Judging from that coffee table, here is a place put together with the anything-goes philosophy behind it.
Annabelle Isidro explains, “In this house, I want to show everyone that anything goes (in term of) decoration, and in putting things together. Raul and I wanted something informal, where we could move chairs around when there’s a party.”
From time to time she would sit down in front of the piano and play something extemporaneous, something lovingly languid. The story of how the Isidros got that piano is a song in itself.
“Eto nabili ko sa junkyard sa Blumentritt,” Raul recalls. “Patungan ng pintura sa construction ’to. Ang dumi!” He asked how much for it. The owner, wanting to get rid of the space-occupying behemoth, answered, “P5,000 na lang.” Raul haggled. He bought it for P4,000, plus free delivery. After restoring the piano to its former glory, the couple peered inside and saw its brand name and serial number. The piano was constructed in New York in the 1600s. That’s a story worth hearing again and again.
Every Color, Every Hue
“I started doing abstract expressionist art way back in the late ’60s after doing impressionist works,” he shares. “I realized that I enjoyed more freedom doing this to express my inner thoughts.
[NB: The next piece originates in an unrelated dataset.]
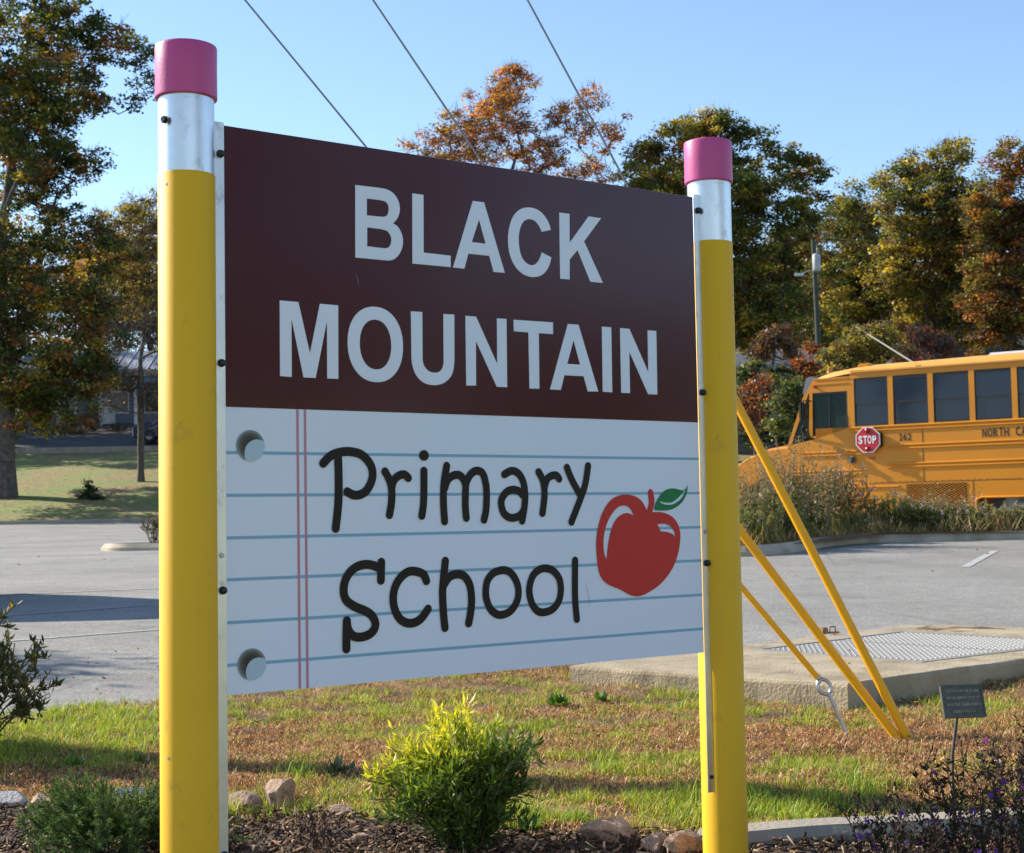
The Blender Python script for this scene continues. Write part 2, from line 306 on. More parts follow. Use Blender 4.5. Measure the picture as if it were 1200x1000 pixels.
# ------------------------------------------------------------- school sign
LETTERS=[["B",[[[.3282,1.1274,1],[.3923,1.1283,1],[.4139,1.1268],[.4309,1.1194],[.4432,1.1056],[.448,1.0874],[.4452,1.0711],[.4378,1.0583],[.4283,1.0493,1],[.4407,1.0434],[.4515,1.029],[.4556,1.0107],[.4518,.9916],[.4428,.9762],[.4302,.9657],[.4177,.9617],[.4053,.9609,1],[.326,.9605,1]],[[.3585,1.0996,1],[.3965,1.0998,1],[.4088,1.0978],[.4159,1.0906],[.4173,1.0801],[.414,1.0683],[.4074,1.0631],[.3999,1.0615,1],[.3579,1.0605,1]],[[.3585,1.033,1],[.3955,1.0327,1],[.4125,1.0296],[.4216,1.0194],[.4237,1.0103],[.4207,.9981],[.4144,.9914],[.4057,.9887,1],[.3578,.989,1]]]],["L",[[[.4833,1.1257,1],[.5146,1.1257,1],[.5127,.9886,1],[.5898,.988,1],[.5897,.9607,1],[.481,.96,1]]]],["A",[[[.657,1.1272,1],[.6907,1.1272,1],[.7495,.9603,1],[.7157,.9598,1],[.7034,.9979,1],[.6414,.9977,1],[.6289,.9602,1],[.5959,.9605,1]],[[.6746,1.0838,1],[.6933,1.0265,1],[.6522,1.0266,1]]]],["C",[[[.8955,1.0803,1],[.8911,1.0937],[.8824,1.1071],[.8683,1.12],[.8505,1.1281],[.8292,1.1297],[.8078,1.1254],[.79,1.115],[.7756,1.098],[.7664,1.0754],[.7613,1.0482],[.7628,1.0202],[.7699,.997],[.7835,.9771],[.8024,.9632],[.8217,.9577],[.8394,.9572],[.8592,.9619],[.8763,.9736],[.8886,.9912],[.8956,1.011,1],[.8652,1.0211,1],[.8603,1.0087],[.8528,.9972],[.8437,.9893],[.833,.9861],[.8206,.9882],[.8084,.9962],[.7999,1.0095],[.7951,1.0288],[.7941,1.0485],[.7967,1.0671],[.8023,1.0818],[.8106,1.0931],[.8214,1.0991],[.8338,1.1007],[.8462,1.0971],[.8568,1.0888],[.863,1.0794],[.8661,1.0726,1]]]],["K",[[[.9236,1.1273,1],[.9567,1.1273,1],[.9552,1.0538,1],[1.0194,1.1275,1],[1.061,1.1271,1],[1.0026,1.0618,1],[1.0626,.96,1],[1.0205,.9599,1],[.9803,1.0373,1],[.9545,1.011,1],[.9528,.9603,1],[.9223,.9596,1]]]],["M",[[[.1317,.8483,1],[.1782,.8479,1],[.206,.7356,1],[.2326,.8481,1],[.2797,.8476,1],[.278,.6815,1],[.2493,.6815,1],[.2502,.8104,1],[.2199,.6812,1],[.1893,.6813,1],[.1605,.8098,1],[.1598,.6809,1],[.1311,.6817,1]]]],["O",[[[.4516,.7647],[.4508,.7801],[.4482,.7937],[.4441,.8062],[.4383,.8175],[.4312,.8274],[.4227,.8357],[.413,.8424],[.4024,.8473],[.3907,.8502],[.3775,.8512],[.3643,.8502],[.3526,.8473],[.342,.8424],[.3323,.8357],[.3238,.8274],[.3167,.8175],[.3109,.8062],[.3068,.7937],[.3042,.7801],[.3034,.7647],[.3042,.7493],[.3068,.7357],[.3109,.7232],[.3167,.7119],[.3238,.702],[.3323,.6937],[.342,.687],[.3526,.6821],[.3643,.6792],[.3775,.6782],[.3907,.6792],[.4024,.6821],[.413,.687],[.4227,.6937],[.4312,.702],[.4383,.7119],[.4441,.7232],[.4482,.7357],[.4508,.7493]],[[.4197,.7645],[.4192,.7746],[.4178,.7836],[.4154,.7918],[.4121,.7992],[.408,.8058],[.4032,.8113],[.3977,.8157],[.3916,.8189],[.3849,.8208],[.3774,.8215],[.3699,.8208],[.3632,.8189],[.3571,.8157],[.3516,.8113],[.3468,.8058],[.3427,.7992],[.3394,.7918],[.337,.7836],[.3356,.7746],[.3351,.7645],[.3356,.7543],[.337,.7453],[.3394,.7371],[.3427,.7297],[.3468,.7231],[.3516,.7176],[.3571,.7132],[.3632,.71],[.3699,.7081],[.3774,.7074],[.3849,.7081],[.3916,.71],[.3977,.7132],[.4032,.7176],[.408,.7231],[.4121,.7297],[.4154,.7371],[.4178,.7453],[.4192,.7543]]]],["U",[[[.4748,.8475,1],[.5066,.8479,1],[.5055,.7383,1],[.5078,.7258],[.5158,.7145],[.5265,.7084],[.5391,.7068],[.5519,.7095],[.5604,.7177],[.5647,.7306],[.5652,.7413,1],[.5664,.8473,1],[.5977,.8479,1],[.596,.7397,1],[.5923,.7152],[.5827,.6972],[.566,.6844],[.5495,.6789],[.535,.6774],[.517,.6794],[.4992,.6871],[.4852,.7015],[.4777,.7191],[.4748,.7368,1]]]],["N",[[[.63,.8472,1],[.6612,.8471,1],[.7218,.7359,1],[.7233,.8471,1],[.7523,.8474,1],[.7507,.6807,1],[.7194,.6805,1],[.6596,.7881,1],[.6579,.6809,1],[.6294,.6801,1]]]],["T",[[[.7738,.8469,1],[.8967,.8481,1],[.896,.8186,1],[.8512,.8185,1],[.8499,.6804,1],[.8189,.6802,1],[.8189,.8182,1],[.774,.8186,1]]]],["A",[[[.9442,.8473,1],[.9791,.8472,1],[1.0395,.6803,1],[1.0049,.6797,1],[.992,.7175,1],[.9299,.7174,1],[.9175,.6801,1],[.8833,.6801,1]],[[.9614,.807,1],[.9815,.7462,1],[.94,.7465,1]]]],["I",[[[1.056,.8474,1],[1.0873,.8473,1],[1.086,.68,1],[1.0544,.6805,1]]]],["N",[[[1.1172,.8472,1],[1.1491,.8471,1],[1.211,.7381,1],[1.2121,.8472,1],[1.2427,.8474,1],[1.2411,.6799,1],[1.2088,.6797,1],[1.1469,.7874,1],[1.1464,.6802,1],[1.1163,.6801,1]]]]]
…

I don’t have a favorite color. Whatever suits my subject, I develop gradually and spontaneously.”
There are prints and paintings that haven’t been exhibited yet. The artworks are neatly stacked upright; Raul suggests putting an old rug under the paintings so that paint-drips won’t ruin the wooden cabinets. There is an artwork by Sidney Nolan, given to Raul as a gift (reportedly now worth $7,000) when he went to Australia.
“In setting up a studio, please consider source of light, storage space and ventilation,” informs Raul. In his younger days, the artist once spent a whopping 26 hours in the studio, trying to meet the deadline for an upcoming show. He still spends considerable time at work. Can’t blame the man. Any artist would find Raul’s workspace ideal in setting up an appointment with the demanding muse.
Hard to believe that the studio formerly housed rows upon rows of sweatshop sewing machines. In a way, Raul Isidro is still sewing hues and textures together. Turning separate colors from tubes into conjoined shiny rainbows on canvas.
The guy’s a magician. Remember, he drew chalk windows on walls.